• Objective:
Pictures stay out of the copy; set down each line of the listing below exactly.

• Data block:
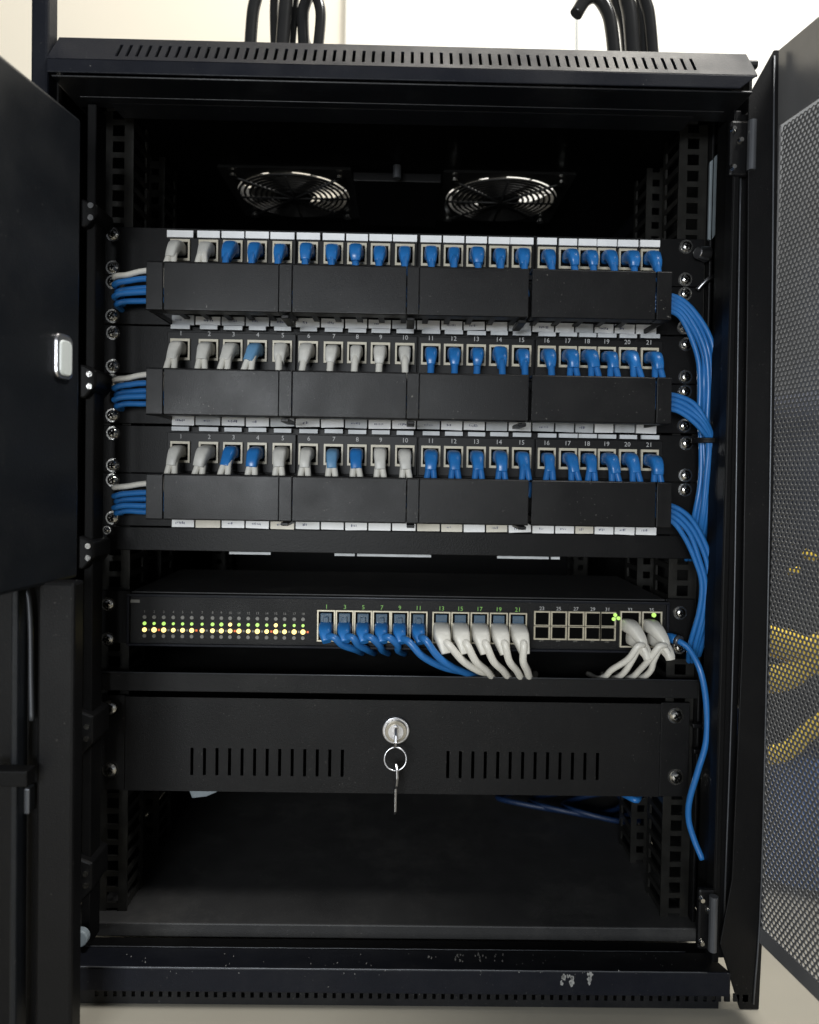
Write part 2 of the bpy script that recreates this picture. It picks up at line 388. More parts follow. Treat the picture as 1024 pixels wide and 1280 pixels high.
# front posts
def post(x0, x1, y0, y1, z0, z1, m='inner'):
    bm = B(); box(bm, x0, x1, y0, y1, z0, z1); return part('corner_post', bm, M[m], bevel=0.001)
pz0, pz1 = Z(1200, YF), zc0 - 0.003
post(XX(96, YF), XX(108, YF), YF + 0.012, YF + 0.03, pz0, pz1)
post(XX(893, -0.02), XX(905, -0.02), -0.03, -0.015, pz0, pz1)
post(XX(906, YF), XX(914, YF), YF, YF + 0.03, pz0, pz1)
bm = B(); box(bm, XX(904, YF), XX(905, YF), YF - 0.001, YF + 0.01, pz0, pz1); box(bm, XX(915.5, YF), XX(934, YF), YF + 0.006, YF + 0.03, pz0, pz1); part('hinge_channel', bm, M['panel'])

# bottom sill
sy = YF
zs_top = Z(1187, -0.028); zs_edge = Z(1212, sy - 0.012); zs_bot = Z(1243, sy - 0.012)
bx0, bx1 = XX(70, sy), XX(905, sy, 1200)
bm = B()
prism(bm, [(-0.028, zs_top), (sy - 0.012, zs_edge), (sy - 0.012, zs_bot), (sy - 0.004, zs_bot - 0.001), (-0.028, zs_bot - 0.001)], 'x', bx0, bx1)
part('bottom_sill', bm, M['cappaint'], bevel=0.0012)
bm = B(); box(bm, XL, XR, -0.0275, -0.0125, zs_bot, Z(1182, -0.02)); part('sill_step', bm, M['inner'], bevel=0.001)
for y_, z_ in ((-0.0278, zs_top + 0.0003), (sy - 0.0121, zs_edge + 0.0001)):
    bm = B(); tube(bm, [(bx0 + 0.012 + (bx1 - bx0 - 0.03) * q / 40, y_, z_ + random.uniform(-0.00012, 0.00010)) for q in range(41)], 0.00045, 6, 2); part('worn_edge_highlight', bm, M['edge'])  # pale tubes painting highlight lines on the worn sill edges
# slotted skirt below
bm = B(); z0 = gz + 0.001; z1 = zs_bot - 0.0015; Hs = z1 - z0
for k in range(73):
    x = bx0 + 0.03 + k * 0.0068
    box(bm, x, x + 0.0042, sy - 0.006, sy - 0.0045, z0 + Hs * 0.45, z1 - 0.001)
box(bm, bx0 + 0.01, bx1 - 0.006, sy - 0.006, sy - 0.0045, z1 - 0.001, z1); box(bm, bx0 + 0.01, bx1 - 0.006, sy - 0.006, sy - 0.0045, z0, z0 + Hs * 0.45)
box(bm, bx0 + 0.01, bx0 + 0.03, sy - 0.006, sy - 0.0045, z0 + Hs * 0.45, z1 - 0.001)
part('plinth', bm, M['paint'])
# scuffs on the sill
def scuff(cx, cy, Yp, wpx, hpx, n, nv, onface, mxr=3.2):
    bm = B()
    for k in range(n):
        u = cx + random.uniform(-wpx, wpx); vv = cy + random.uniform(-hpx, hpx)
        pts = []
        rr = random.uniform(0.35 * mxr, mxr)
        for j in range(8):
            a = 2 * math.pi * j / 8; q = rr * random.uniform(0.4, 1.2)
            pts.append(onface(u + math.cos(a) * q * 0.9, vv + math.sin(a) * q * 1.5))
        vs = [bm.verts.new(p) for p in pts]; vs2 = [bm.verts.new(p + Vector((0, 0.0008, -0.0004))) for p in pts]
        bm.faces.new(vs); bm.faces.new(vs2[::-1])
        for j in range(8): bm.faces.new((vs[j], vs2[j], vs2[(j + 1) % 8], vs[(j + 1) % 8]))
    o = part('scuff_mark', bm, M['scuff']); return o
def onfront(u, v): 
    p = P(u, v, sy - 0.0122); return p
scuff(709, 1224, 0, 8, 6, 16, 0, onfront)['label'] = 'chipped pale scuff on the sill front'
scuff(738, 1224, 0, 3, 8, 7, 0, onfront)
def ontop(u, v):
    # point of the sloping sill top under this pixel
    a = Vector((0, -0.028, zs_top)); b = Vector((0, sy - 0.012, zs_edge)); d = P(u, v, 0) - cam_loc
    n = Vector((0, -(a.z - b.z), a.y - b.y)); n.normalize()
    t = (a - cam_loc).dot(n) / d.dot(n); q = cam_loc + d * t
    return q + Vector((0, -0.0002, 0.0003))
for sx_, k in ((542, 3), (575, 9), (600, 8), (622, 5)): scuff(sx_, 1197, 0, 8, 5, k, 0, ontop, 1.8)
for sx_ in (180, 300, 395, 480, 655, 700, 790, 850): scuff(sx_, 1200, 0, 35, 8, 5, 0, ontop, 0.8)
for sx_ in (250, 460, 640, 760): scuff(sx_, 1216, 0, 50, 3, 5, 0, onfront, 0.8)

# mounting rails: front flange with square holes + return flange + rear strip
def rail(xo, xi, Y, name='mounting_rail', hole=0.0095, m='zinc', dark='panel'):
    """front flange from xo to xi (xo = outer), holes in a column"""
    bm = B(); z0, z1 = ZFLOOR + 0.001, ZROOF - 0.004
    a, b_ = min(xo, xi), max(xo, xi); cxm = (a + b_) / 2
    pitch = 0.0132; n = int((z1 - z0) / pitch)
    box(bm, a, cxm - hole / 2, Y, Y + 0.0018, z0, z1); box(bm, cxm + hole / 2, b_, Y, Y + 0.0018, z0, z1)
    for k in range(n + 1):
        za = z0 + k * pitch; zb = min(za + pitch - hole * 0.93, z1)
        if zb > za: box(bm, cxm - hole / 2, cxm + hole / 2, Y, Y + 0.0018, za, zb)
    # return flange with matching windows
    s = 1 if xi > xo else -1
    for k in range(n + 1):
        za = z0 + k * pitch; zb = min(za + pitch * 0.35, z1)
        box(bm, min(xi, xi - s * 0.0018), max(xi, xi - s * 0.0018), Y + 0.0018, Y + 0.030, za, zb)
    box(bm, min(xi, xi - s * 0.0018), max(xi, xi - s * 0.0018), Y + 0.030, Y + 0.036, z0, z1)
    return part(name, bm, M[m])
RLo, RLi = XX(126, 0.003), XX(163, 0.003)
RRo, RRi = XX(873, 0.003), XX(838, 0.003)
rail(RLo, RLi, 0.003); rail(RRo, RRi, 0.003)
rail(RLo + 0.004, RLo + 0.022, 0.085, hole=0.007); rail(RRo - 0.004, RRo - 0.022, 0.085, hole=0.007)
rail(RLo + 0.004, RLo + 0.022, 0.33, hole=0.007); rail(RRo - 0.004, RRo - 0.022, 0.33, hole=0.007)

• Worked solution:
Write part 2 of the bpy script that recreates this picture. It picks up at line 388. More parts follow. Treat the picture as 1024 pixels wide and 1280 pixels high.
# front posts
def post(x0, x1, y0, y1, z0, z1, m='inner'):
    bm = B(); box(bm, x0, x1, y0, y1, z0, z1); return part('corner_post', bm, M[m], bevel=0.001)
pz0, pz1 = Z(1200, YF), zc0 - 0.003
post(XX(96, YF), XX(108, YF), YF + 0.012, YF + 0.03, pz0, pz1)
post(XX(893, -0.02), XX(905, -0.02), -0.03, -0.015, pz0, pz1)
post(XX(906, YF), XX(914, YF), YF, YF + 0.03, pz0, pz1)
bm = B(); box(bm, XX(904, YF), XX(905, YF), YF - 0.001, YF + 0.01, pz0, pz1); box(bm, XX(915.5, YF), XX(934, YF), YF + 0.006, YF + 0.03, pz0, pz1); part('hinge_channel', bm, M['panel'])

# bottom sill
sy = YF
zs_top = Z(1187, -0.028); zs_edge = Z(1212, sy - 0.012); zs_bot = Z(1243, sy - 0.012)
bx0, bx1 = XX(70, sy), XX(905, sy, 1200)
bm = B()
prism(bm, [(-0.028, zs_top), (sy - 0.012, zs_edge), (sy - 0.012, zs_bot), (sy - 0.004, zs_bot - 0.001), (-0.028, zs_bot - 0.001)], 'x', bx0, bx1)
part('bottom_sill', bm, M['cappaint'], bevel=0.0012)
bm = B(); box(bm, XL, XR, -0.0275, -0.0125, zs_bot, Z(1182, -0.02)); part('sill_step', bm, M['inner'], bevel=0.001)
for y_, z_ in ((-0.0278, zs_top + 0.0003), (sy - 0.0121, zs_edge + 0.0001)):
    bm = B(); tube(bm, [(bx0 + 0.012 + (bx1 - bx0 - 0.03) * q / 40, y_, z_ + random.uniform(-0.00012, 0.00010)) for q in range(41)], 0.00045, 6, 2); part('worn_edge_highlight', bm, M['edge'])  # pale tubes painting highlight lines on the worn sill edges
# slotted skirt below
bm = B(); z0 = gz + 0.001; z1 = zs_bot - 0.0015; Hs = z1 - z0
for k in range(73):
    x = bx0 + 0.03 + k * 0.0068
    box(bm, x, x + 0.0042, sy - 0.006, sy - 0.0045, z0 + Hs * 0.45, z1 - 0.001)
box(bm, bx0 + 0.01, bx1 - 0.006, sy - 0.006, sy - 0.0045, z1 - 0.001, z1); box(bm, bx0 + 0.01, bx1 - 0.006, sy - 0.006, sy - 0.0045, z0, z0 + Hs * 0.45)
box(bm, bx0 + 0.01, bx0 + 0.03, sy - 0.006, sy - 0.0045, z0 + Hs * 0.45, z1 - 0.001)
part('plinth', bm, M['paint'])
# scuffs on the sill
def scuff(cx, cy, Yp, wpx, hpx, n, nv, onface, mxr=3.2):
    bm = B()
    for k in range(n):
        u = cx + random.uniform(-wpx, wpx); vv = cy + random.uniform(-hpx, hpx)
        pts = []
        rr = random.uniform(0.35 * mxr, mxr)
        for j in range(8):
            a = 2 * math.pi * j / 8; q = rr * random.uniform(0.4, 1.2)
            pts.append(onface(u + math.cos(a) * q * 0.9, vv + math.sin(a) * q * 1.5))
        vs = [bm.verts.new(p) for p in pts]; vs2 = [bm.verts.new(p + Vector((0, 0.0008, -0.0004))) for p in pts]
        bm.faces.new(vs); bm.faces.new(vs2[::-1])
        for j in range(8): bm.faces.new((vs[j], vs2[j], vs2[(j + 1) % 8], vs[(j + 1) % 8]))
    o = part('scuff_mark', bm, M['scuff']); return o
def onfront(u, v): 
    p = P(u, v, sy - 0.0122); return p
scuff(709, 1224, 0, 8, 6, 16, 0, onfront)['label'] = 'chipped pale scuff on the sill front'
scuff(738, 1224, 0, 3, 8, 7, 0, onfront)
def ontop(u, v):
    # point of the sloping sill top under this pixel
    a = Vector((0, -0.028, zs_top)); b = Vector((0, sy - 0.012, zs_edge)); d = P(u, v, 0) - cam_loc
    n = Vector((0, -(a.z - b.z), a.y - b.y)); n.normalize()
    t = (a - cam_loc).dot(n) / d.dot(n); q = cam_loc + d * t
    return q + Vector((0, -0.0002, 0.0003))
for sx_, k in ((542, 3), (575, 9), (600, 8), (622, 5)): scuff(sx_, 1197, 0, 8, 5, k, 0, ontop, 1.8)
for sx_ in (180, 300, 395, 480, 655, 700, 790, 850): scuff(sx_, 1200, 0, 35, 8, 5, 0, ontop, 0.8)
for sx_ in (250, 460, 640, 760): scuff(sx_, 1216, 0, 50, 3, 5, 0, onfront, 0.8)

# mounting rails: front flange with square holes + return flange + rear strip
def rail(xo, xi, Y, name='mounting_rail', hole=0.0095, m='zinc', dark='panel'):
    """front flange from xo to xi (xo = outer), holes in a column"""
    bm = B(); z0, z1 = ZFLOOR + 0.001, ZROOF - 0.004
    a, b_ = min(xo, xi), max(xo, xi); cxm = (a + b_) / 2
    pitch = 0.0132; n = int((z1 - z0) / pitch)
    box(bm, a, cxm - hole / 2, Y, Y + 0.0018, z0, z1); box(bm, cxm + hole / 2, b_, Y, Y + 0.0018, z0, z1)
    for k in range(n + 1):
        za = z0 + k * pitch; zb = min(za + pitch - hole * 0.93, z1)
        if zb > za: box(bm, cxm - hole / 2, cxm + hole / 2, Y, Y + 0.0018, za, zb)
    # return flange with matching windows
    s = 1 if xi > xo else -1
    for k in range(n + 1):
        za = z0 + k * pitch; zb = min(za + pitch * 0.35, z1)
        box(bm, min(xi, xi - s * 0.0018), max(xi, xi - s * 0.0018), Y + 0.0018, Y + 0.030, za, zb)
    box(bm, min(xi, xi - s * 0.0018), max(xi, xi - s * 0.0018), Y + 0.030, Y + 0.036, z0, z1)
    return part(name, bm, M[m])
RLo, RLi = XX(126, 0.003), XX(163, 0.003)
RRo, RRi = XX(873, 0.003), XX(838, 0.003)
rail(RLo, RLi, 0.003); rail(RRo, RRi, 0.003)
rail(RLo + 0.004, RLo + 0.022, 0.085, hole=0.007); rail(RRo - 0.004, RRo - 0.022, 0.085, hole=0.007)
rail(RLo + 0.004, RLo + 0.022, 0.33, hole=0.007); rail(RRo - 0.004, RRo - 0.022, 0.33, hole=0.007)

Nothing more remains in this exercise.